**SHORT EXERCISE**
Output the material word for word. Leave each picture out.

**AVAILABLE DATA**
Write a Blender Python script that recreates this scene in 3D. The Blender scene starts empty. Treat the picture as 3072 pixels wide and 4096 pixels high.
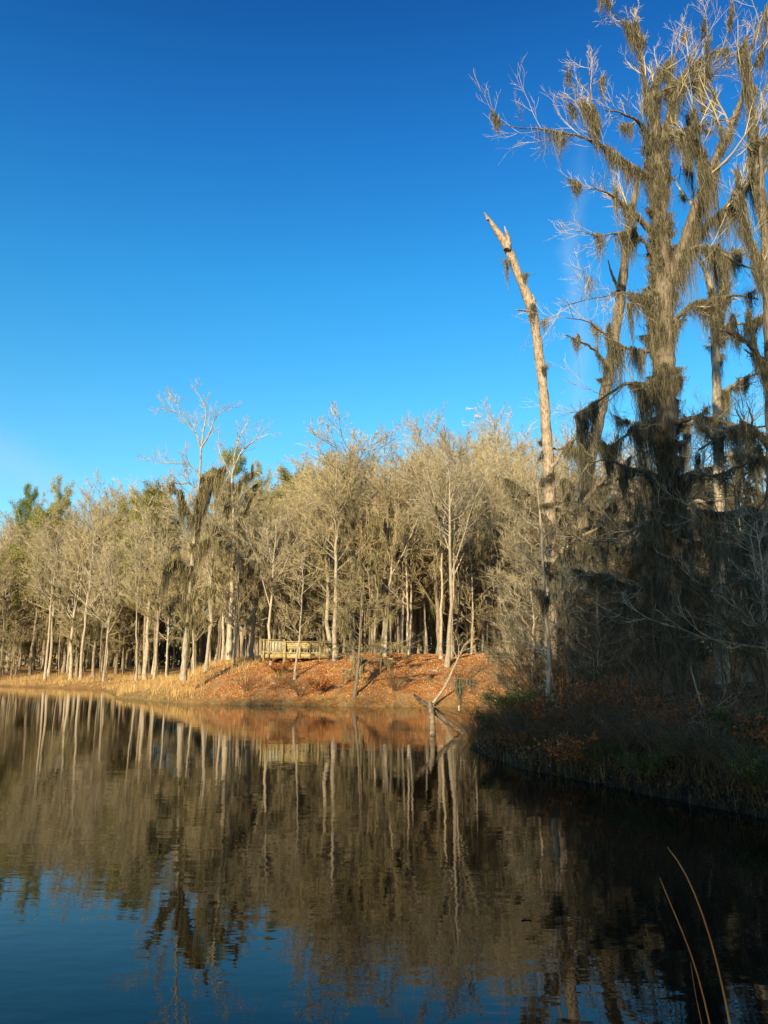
import bpy, math
import numpy as np
from mathutils import Vector, Matrix

S = bpy.context.scene
COL = S.collection
R = math.radians

# ------------------------------------------------------------------ camera, sky, sun
F = 3148.0            # focal length in photo pixels (photo 3072 x 4096)
PITCH = math.atan((2680 - 2048) / F)
CAMZ = 2.0
cd = bpy.data.cameras.new('camera')
cam = bpy.data.objects.new('camera', cd)
COL.objects.link(cam)
cam.location = (0, 0, CAMZ)
cam.rotation_euler = (R(90) + PITCH, 0, 0)
cd.sensor_fit = 'VERTICAL'
cd.sensor_height = 24.0
cd.lens = 24.0 * F / 4096
cd.clip_end = 4000
cd.clip_start = 0.05
S.camera = cam

SUN_AZ, SUN_EL = 21.0, 17.0      # direction the light travels (clockwise from +Y), height of the sun
w = bpy.data.worlds.new('World')
S.world = w
w.use_nodes = True
nt = w.node_tree
nt.nodes.clear()
N = nt.nodes.new
wo = N('ShaderNodeOutputWorld'); bg = N('ShaderNodeBackground'); sky = N('ShaderNodeTexSky')
sky.sky_type = 'NISHITA'; sky.sun_disc = False
sky.sun_elevation = R(SUN_EL); sky.sun_rotation = R(180 + SUN_AZ)
sky.altitude = 0; sky.air_density = 1.0; sky.dust_density = 0.25; sky.ozone_density = 4.0
hs = N('ShaderNodeHueSaturation'); hs.inputs['Saturation'].default_value = 1.25
hs.inputs['Hue'].default_value = 0.5
bg.inputs['Strength'].default_value = 0.105
# faint wisps of high cloud: a thin trail low on the right and a veil low on the left
tc = N('ShaderNodeTexCoord'); sx = N('ShaderNodeSeparateXYZ')
nt.links.new(tc.outputs['Generated'], sx.inputs[0])
def wm(op, a, b=None, c=None):
    n = nt.nodes.new('ShaderNodeMath'); n.operation = op
    for i, v in enumerate((a, b, c)):
        if v is None: continue
        if isinstance(v, (int, float)): n.inputs[i].default_value = v
        else: nt.links.new(v, n.inputs[i])
    return n.outputs[0]
az = wm('ARCTAN2', sx.outputs[0], sx.outputs[1]); el = wm('ARCSINE', sx.outputs[2])
noi = N('ShaderNodeTexNoise'); noi.inputs['Scale'].default_value = 9.0; noi.inputs['Detail'].default_value = 7.0
nt.links.new(tc.outputs['Generated'], noi.inputs['Vector'])
nz = noi.outputs['Fac']
ctr = wm('ADD', wm('MULTIPLY', el, 0.085), 0.222)
dd = wm('ADD', wm('SUBTRACT', az, ctr), wm('MULTIPLY', wm('SUBTRACT', nz, 0.5), 0.08))
core = wm('EXPONENT', wm('MULTIPLY', wm('MULTIPLY', dd, dd), -7000.0))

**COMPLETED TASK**
Write a Blender Python script that recreates this scene in 3D. The Blender scene starts empty. Treat the picture as 3072 pixels wide and 4096 pixels high.
import bpy, math
import numpy as np
from mathutils import Vector, Matrix

S = bpy.context.scene
COL = S.collection
R = math.radians

# ------------------------------------------------------------------ camera, sky, sun
F = 3148.0            # focal length in photo pixels (photo 3072 x 4096)
PITCH = math.atan((2680 - 2048) / F)
CAMZ = 2.0
cd = bpy.data.cameras.new('camera')
cam = bpy.data.objects.new('camera', cd)
COL.objects.link(cam)
cam.location = (0, 0, CAMZ)
cam.rotation_euler = (R(90) + PITCH, 0, 0)
cd.sensor_fit = 'VERTICAL'
cd.sensor_height = 24.0
cd.lens = 24.0 * F / 4096
cd.clip_end = 4000
cd.clip_start = 0.05
S.camera = cam

SUN_AZ, SUN_EL = 21.0, 17.0      # direction the light travels (clockwise from +Y), height of the sun
w = bpy.data.worlds.new('World')
S.world = w
w.use_nodes = True
nt = w.node_tree
nt.nodes.clear()
N = nt.nodes.new
wo = N('ShaderNodeOutputWorld'); bg = N('ShaderNodeBackground'); sky = N('ShaderNodeTexSky')
sky.sky_type = 'NISHITA'; sky.sun_disc = False
sky.sun_elevation = R(SUN_EL); sky.sun_rotation = R(180 + SUN_AZ)
sky.altitude = 0; sky.air_density = 1.0; sky.dust_density = 0.25; sky.ozone_density = 4.0
hs = N('ShaderNodeHueSaturation'); hs.inputs['Saturation'].default_value = 1.25
hs.inputs['Hue'].default_value = 0.5
bg.inputs['Strength'].default_value = 0.105
# faint wisps of high cloud: a thin trail low on the right and a veil low on the left
tc = N('ShaderNodeTexCoord'); sx = N('ShaderNodeSeparateXYZ')
nt.links.new(tc.outputs['Generated'], sx.inputs[0])
def wm(op, a, b=None, c=None):
    n = nt.nodes.new('ShaderNodeMath'); n.operation = op
    for i, v in enumerate((a, b, c)):
        if v is None: continue
        if isinstance(v, (int, float)): n.inputs[i].default_value = v
        else: nt.links.new(v, n.inputs[i])
    return n.outputs[0]
az = wm('ARCTAN2', sx.outputs[0], sx.outputs[1]); el = wm('ARCSINE', sx.outputs[2])
noi = N('ShaderNodeTexNoise'); noi.inputs['Scale'].default_value = 9.0; noi.inputs['Detail'].default_value = 7.0
nt.links.new(tc.outputs['Generated'], noi.inputs['Vector'])
nz = noi.outputs['Fac']
ctr = wm('ADD', wm('MULTIPLY', el, 0.085), 0.222)
dd = wm('ADD', wm('SUBTRACT', az, ctr), wm('MULTIPLY', wm('SUBTRACT', nz, 0.5), 0.08))
core = wm('EXPONENT', wm('MULTIPLY', wm('MULTIPLY', dd, dd), -7000.0))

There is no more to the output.